Stated task:
Gather each line containing the string "this" from these entries.

----

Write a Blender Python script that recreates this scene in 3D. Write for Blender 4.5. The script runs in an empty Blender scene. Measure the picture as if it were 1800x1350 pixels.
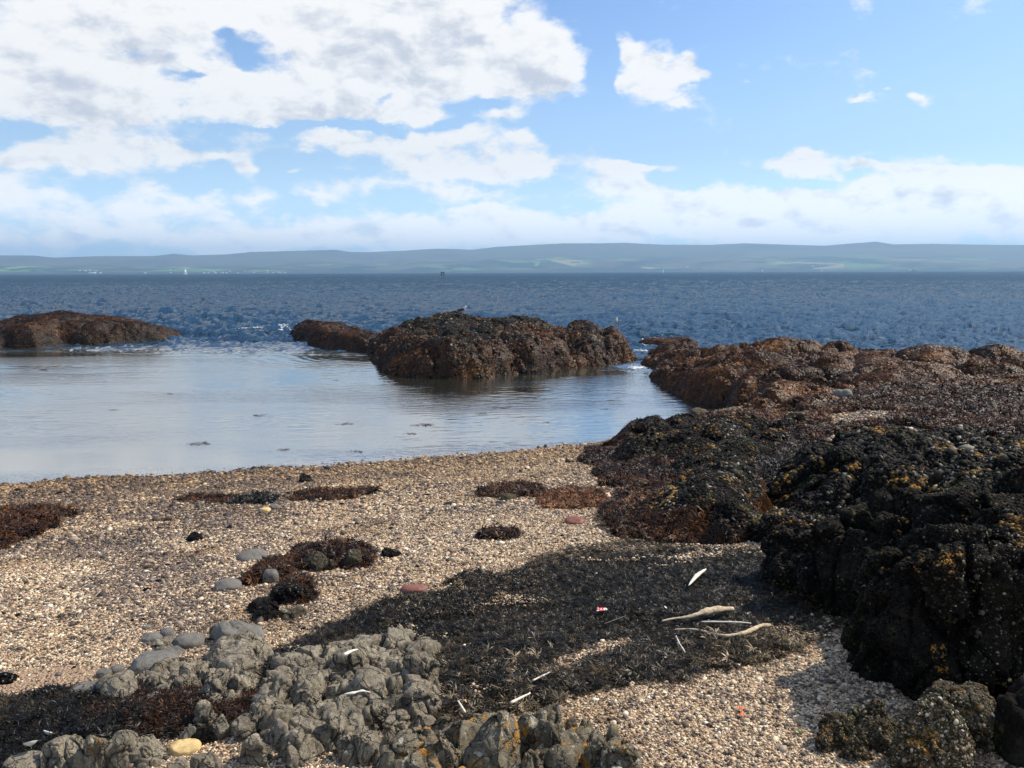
import bpy, math, random
import numpy as np
from mathutils import Vector, Matrix, Euler

random.seed(7)
RNG = np.random.default_rng(11)
sc = bpy.context.scene
COL = sc.collection

# ------------------------------------------------------------------ camera
CAMZ, FPX, PITCH, ROLL = 4.0, 1498.0, math.radians(7.49), math.radians(-0.19)
cam_d = bpy.data.cameras.new('camera')
cam = bpy.data.objects.new('camera', cam_d)
COL.objects.link(cam)
cam_d.sensor_width = 36.0
cam_d.lens = FPX / 1800.0 * 36.0
cam_d.clip_start = 0.05
cam_d.clip_end = 60000.0
CAMROT = Matrix.Rotation(math.pi / 2 - PITCH, 3, 'X') @ Matrix.Rotation(ROLL, 3, 'Z')
cam.matrix_world = Matrix.Translation((0, 0, CAMZ)) @ CAMROT.to_4x4()
sc.camera = cam
CR = np.array(CAMROT)

# ------------------------------------------------------------------ sun and sky
SUN_AZ, SUN_EL = math.radians(70.0), math.radians(47.0)      # azimuth clockwise from +y
SUND = np.array([math.sin(SUN_AZ) * math.cos(SUN_EL), math.cos(SUN_AZ) * math.cos(SUN_EL), math.sin(SUN_EL)])
sl = bpy.data.lights.new('sun', 'SUN')
sl.energy = 5.0
sl.angle = math.radians(0.53)
sl.color = (1.0, 0.90, 0.76)
sun = bpy.data.objects.new('sun', sl)
COL.objects.link(sun)
sun.rotation_euler = Vector(SUND).to_track_quat('Z', 'Y').to_euler()

sc.view_settings.view_transform = 'Standard'
sc.view_settings.look = 'None'
sc.view_settings.exposure = 0.16
sc.view_settings.gamma = 1.0
sc.cycles.use_denoising = True
sc.cycles.denoiser = 'OPENIMAGEDENOISE'
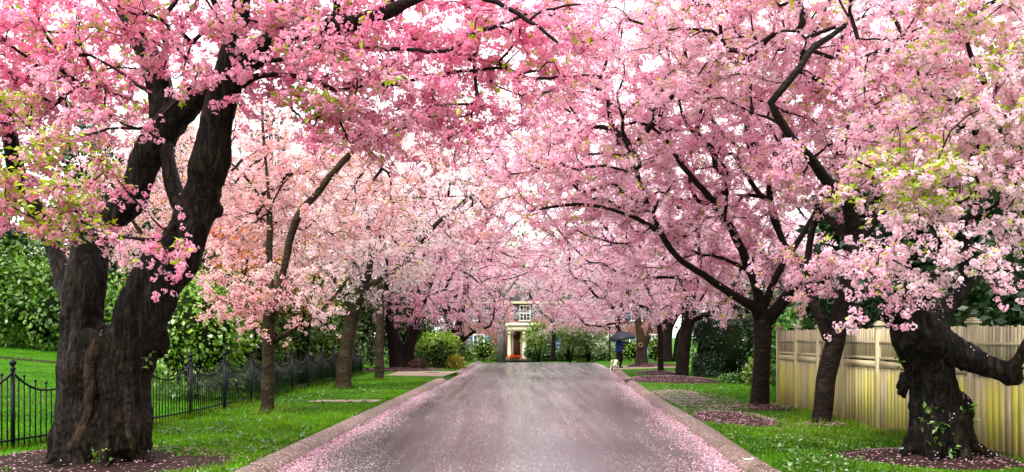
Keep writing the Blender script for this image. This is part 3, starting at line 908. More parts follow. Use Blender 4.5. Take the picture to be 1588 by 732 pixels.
def cherry(label, limbs, blobs, lod, spacing, pink, twig=(0.25, 0.55), ntw=4, leaf=('green', 0.1), leaf_size=0.07, bark='bark_young', big=False,
           step=0.22, cl_step=0.075, attach_min=0, attach_r=9.0, group='cherry trees along the road', extra=None, hero=None, leaf_blobs=(), cscale=1.0, edge_cl=True):
    """limbs: list of [(x,y,z,r)...], first is the trunk from the ground up"""
    base = np.array(limbs[0][0][:3])
    root = thing("cherry_tree", label, "tree", (base[0], base[1], float(gz(base[0], base[1]))), group)
    # --- trunk and limbs
    mb = MB(); st, sl = [], []; thin = []; SK = []
    for k, L in enumerate(limbs):
        R_ = resample(L, 0.10 if big else 0.2)
        ns = 14 if big and R_[:, 3].max() > 0.1 else (10 if R_[:, 3].max() > 0.06 else 7)
        pts = R_[:, :3].copy()
        if not big: pts[1:-1] += rng.normal(0, 1, (len(pts) - 2, 3)) * np.minimum(R_[1:-1, 3:4] * 0.10, .008)
        if big:
            R_[:, 3] *= .95
            cut = np.where(R_[:, 3] < .062)[0]
            cut = len(R_) if not len(cut) or k < 3 and cut[0] == 0 else int(cut[0])
            if cut < len(R_): thin.append((pts[max(0, cut - 2):], R_[max(0, cut - 2):, 3]))
            if cut > 2: mb.tube(pts[:cut], R_[:cut, 3], ns, True, 0.12, seed=k * 3.3); SK.append(R_[:cut])
        else:
            mb.tube(pts, R_[:, 3], ns, True, 0.10, seed=k * 3.3)
        acc = 0.0
        for q in range(len(R_)):
            if q: acc += np.linalg.norm(R_[q, :3] - R_[q - 1, :3])
            if R_[q, 2] > base[2] + attach_min and R_[q, 3] < attach_r and (q % 2 == 0 or not big):
                st.append(R_[q, :3]); sl.append(acc * 0.5)
    rl = [r for L in limbs for (_, _, _, r) in L]
    if extra: extra(mb)
    tr = mb.build("trunk", M[bark], root, True)
    if big:
        rm = tr.modifiers.new("skin", 'REMESH'); rm.mode = 'VOXEL'; rm.voxel_size = 0.024; rm.use_smooth_shade = True
        sm = tr.modifiers.new("soften", 'SMOOTH'); sm.iterations = 3; sm.factor = 0.5
        dg_ = bpy.context.evaluated_depsgraph_get()
        me2 = bpy.data.meshes.new_from_object(tr.evaluated_get(dg_))
        tr.modifiers.clear(); me2.name = "trunk"; tr.data = me2
        nv = len(me2.vertices)
        co = np.empty(nv * 3, np.float32); me2.vertices.foreach_get("co", co); co = co.reshape(-1, 3).astype(float)
        no = np.empty(nv * 3, np.float32); me2.vertices.foreach_get("normal", no); no = no.reshape(-1, 3).astype(float)
        low = 1 - smooth(1.2, 3.2, co[:, 2])
        wz = co[:, 2:3] * 0.55 + .25 * vnoise(co * 1.3)[:, None]
        rib = vnoise(np.c_[co[:, :2] * 4.2, wz * 1.1]); rib = 1 - np.abs(rib) * 2.2
        rib2 = 1 - 2 * np.abs(vnoise(np.c_[co[:, :2] * 12 + 9, wz * 3.5]))
        lump = vnoise(co * 2.4 + 5)
        dsp = (0.065 * rib - .03) * (.35 + .65 * low) + 0.022 * rib2 + 0.05 * lump + 0.012 * vnoise(co * 22)
        SKa = np.vstack(SK); SKa = SKa[:, :4]; amp = np.empty(nv); rl_ = root_loc(root)
        for q0 in range(0, nv, 8000):
            dd = np.linalg.norm((co[q0:q0 + 8000] + rl_)[:, None] - SKa[None, :, :3], axis=2) - SKa[None, :, 3] * .9
            amp[q0:q0 + 8000] = SKa[np.argmin(dd, 1), 3]
        dsp = (dsp - .012) * np.clip(amp / .3, .12, 1)
        co += no * dsp[:, None]
        me2.vertices.foreach_set("co", co.astype(np.float32).ravel())
        me2.polygons.foreach_set("use_smooth", np.ones(len(me2.polygons), bool))
        me2.update()
        TRUNK[label] = ((co + rl_).astype(float), [tuple(p.vertices) for p in me2.polygons], root)
    # --- branches
    attr = blob_points(blobs, spacing)
    Pn, par, ids, n0 = grow(st, sl, attr, 0.28, step)
    cnt = np.zeros(len(Pn))
    for a in ids: cnt[a] += 1
    for k in range(len(Pn) - 1, n0 - 1, -1):
        if par[k] >= n0: cnt[par[k]] += cnt[k]
    rt = 0.005 + 0.00022 * base[1]
    rad = rt * np.maximum(cnt, 1) ** 0.48
    main = {}
    for k in range(n0, len(Pn)):
        p = par[k]
        if p >= n0 and (p not in main or cnt[k] > cnt[main[p]]): main[p] = k
    bm = MB()
    for pts_, r_ in thin: bm.tube(pts_ + rng.normal(0, .008, pts_.shape), r_, 8, True, .1)
    for k in range(n0, len(Pn)):
        p = par[k]
        if p >= n0 and main.get(p) == k: continue
        ch = [p, k]
        while ch[-1] in main: ch.append(main[ch[-1]])
        r_ = rad[ch].copy(); r_[0] = r_[1] if p < n0 else min(rad[p], r_[1] * 1.15)
        if p < n0: r_ = np.minimum(r_, 0.05 + 0.02 * (base[1] > 15))
        r_ = r_ * np.linspace(1, 0.75, len(r_))
        bm.tube(Pn[ch], r_, 6 if r_[0] > 0.02 else 4, False)
    # --- twigs with flowers
    T0 = np.repeat(Pn[ids], ntw, 0)
    cen = np.mean(Pn[:n0], 0)
    outw = T0 - cen; outw /= np.linalg.norm(outw, axis=1)[:, None] + 1e-9
    dr = rng.normal(size=T0.shape) * np.array([1, 1, 0.55]) + outw * 0.6
    dr /= np.linalg.norm(dr, axis=1)[:, None]
    ln = twig[0] + (twig[1] - twig[0]) * rng.random(len(T0))
    tA, tB = T0 + dr * ln[:, None] * 0.5 + rng.normal(0, .03, T0.shape), T0 + dr * ln[:, None] + np.array([0, 0, -0.12]) * ln[:, None]
    tw_n = len(T0)
    s = np.cross(dr, [0.3, 0.2, 1.0]); s /= np.linalg.norm(s, axis=1)[:, None] + 1e-9; u = np.cross(s, dr)
    wr = rt * 0.75
    ringv = [s, -0.5 * s + 0.87 * u, -0.5 * s - 0.87 * u]
    TV = np.stack([q + e * wr * f_ for q, f_ in ((T0, 1), (tA, .8), (tB, .45)) for e in ringv], 1).reshape(-1, 3)
    qd = []
    for lv in (0, 1):
        for e in range(3):
            qd.append([lv * 3 + e, lv * 3 + (e + 1) % 3, lv * 3 + 3 + (e + 1) % 3, lv * 3 + 3 + e])
    bm.add(TV, Q=(np.arange(tw_n)[:, None, None] * 9 + np.array(qd)[None]).reshape(-1, 4))
    br = bm.build("branchwork", M['twig'] if not big else M['twig'], root, True)
    br['kind'] = 'stuff'
    # flower positions
    pos = []
    nst = max(1, int(twig[1] / cl_step))
    for k in range(nst):
        t = (k + rng.random(tw_n)) / nst
        ok = rng.random(tw_n) < ln / twig[1]
        q = np.where((t < .5)[:, None], T0 + (tA - T0) * (t * 2)[:, None], tA + (tB - tA) * (t * 2 - 1)[:, None])
        pos.append(q[ok])
    if edge_cl:
        seg = [k for k in range(n0, len(Pn)) if rad[k] < rt * 3.2]
        seg = np.array(seg)
        A, B = Pn[par[seg]], Pn[seg]
        le = np.linalg.norm(B - A, axis=1)
        for k in range(max(1, int(step / cl_step))):
            t = rng.random(len(seg))[:, None]
            ok = rng.random(len(seg)) < le / step * .8
            pos.append((A + (B - A) * t)[ok])
    for L in limbs:
        R_ = resample(L, .07 if lod < 2 else .14)
        q = R_[(R_[:, 3] < .04) & (rng.random(len(R_)) < .55)]
        if len(q): pos.append(q[:, :3] + rng.normal(0, .07, (len(q), 3)))
    pos = np.vstack(pos)
    pos = pos + rng.normal(0, 0.035 if lod < 2 else 0.06, pos.shape) + np.array([0, 0, -0.015])
    # colour per cluster
    pale, deep, heart = [np.array(c) for c in PINKS[pink]]
    sd = rng.random() * 50
    t = (0.42 + 0.6 * vnoise(pos * 0.9 + sd) + 0.45 * vnoise(pos * 3.1 + sd) + rng.normal(0, .24, len(pos))).clip(0, 1)[:, None]
    tip = lerp(pale, deep, t)
    if hero is not None: tip = hero(pos, tip)
    fr = in_frame(pos)
    out_keep = ~fr & (rng.random(len(pos)) < 0.3)
    parts = []
    sc = (0.8 + 0.5 * rng.random(len(pos))) * cscale
    heart_c = np.broadcast_to(heart, pos.shape)
    if fr.any(): parts.append(scatter_clusters(pos[fr], lod, sc[fr], tip[fr], heart_c[fr]))
    if out_keep.any(): parts.append(scatter_clusters(pos[out_keep], 3 if lod > 0 else 2, sc[out_keep] * 1.1, tip[out_keep], heart_c[out_keep]))
    V = np.vstack([p[0] for p in parts]) - root_loc(root)
    off = np.cumsum([0] + [len(p[0]) for p in parts])
    T = np.vstack([p[1] + off[k] for k, p in enumerate(parts)])
    C = np.vstack([p[2] for p in parts])
    cr = link("crown", make_mesh("crown", V, [T], False, C), M['petal'], root)
    cr['label'] = {'deep': "deep pink blossom", 'pink': "pink blossom", 'pale': "pale pink blossom", 'peach': "peach pink blossom", 'white': "whitish pink blossom"}[pink]
    STAT[cr.name] = (len(attr), int(fr.sum()), len(T))
    # young leaves
    kind_, amt = leaf
    lf = 0.5 + 0.6 * vnoise(pos * 1.1 + 31 + sd) + rng.normal(0, .1, len(pos))
    pr = np.where(lf > 0.66, amt * 2.2, amt * 0.45)
    for (c, r, k) in leaf_blobs:
        pr = np.where((((pos - np.array(c)) / np.array(r)) ** 2).sum(1) < 1, k, pr)
    sel = np.where((rng.random(len(pos)) < pr) & fr)[0]
    if len(sel):
        m_ = 5
        LP = np.repeat(pos[sel], m_, 0) + rng.normal(0, 0.035, (len(sel) * m_, 3)) + np.array([0, 0, 0.02])
        LD = rng.normal(size=LP.shape) * np.array([1, 1, .6]) + np.array([0, 0, .15])
        c1, c2 = [np.array(c) for c in LEAFC[kind_]]
        lc = lerp(c1, c2, rng.random(len(LP))[:, None])
        V, T, C = leaves_mesh(LP, LD, leaf_size * (0.6 + 0.7 * rng.random(len(LP))), lc)
        fo = link("foliage", make_mesh("foliage", V - root_loc(root), [T], False, C), M['leaf'], root)
        fo['kind'] = 'stuff'
    return root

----

The response:
Write a Blender Python script that recreates this scene in 3D. Write for Blender 4.5. The script runs in an empty Blender scene. Measure the picture as if it were 1800x1350 pixels.
Keep writing the Blender script for this image. This is part 3, starting at line 908. More parts follow. Use Blender 4.5. Take the picture to be 1588 by 732 pixels.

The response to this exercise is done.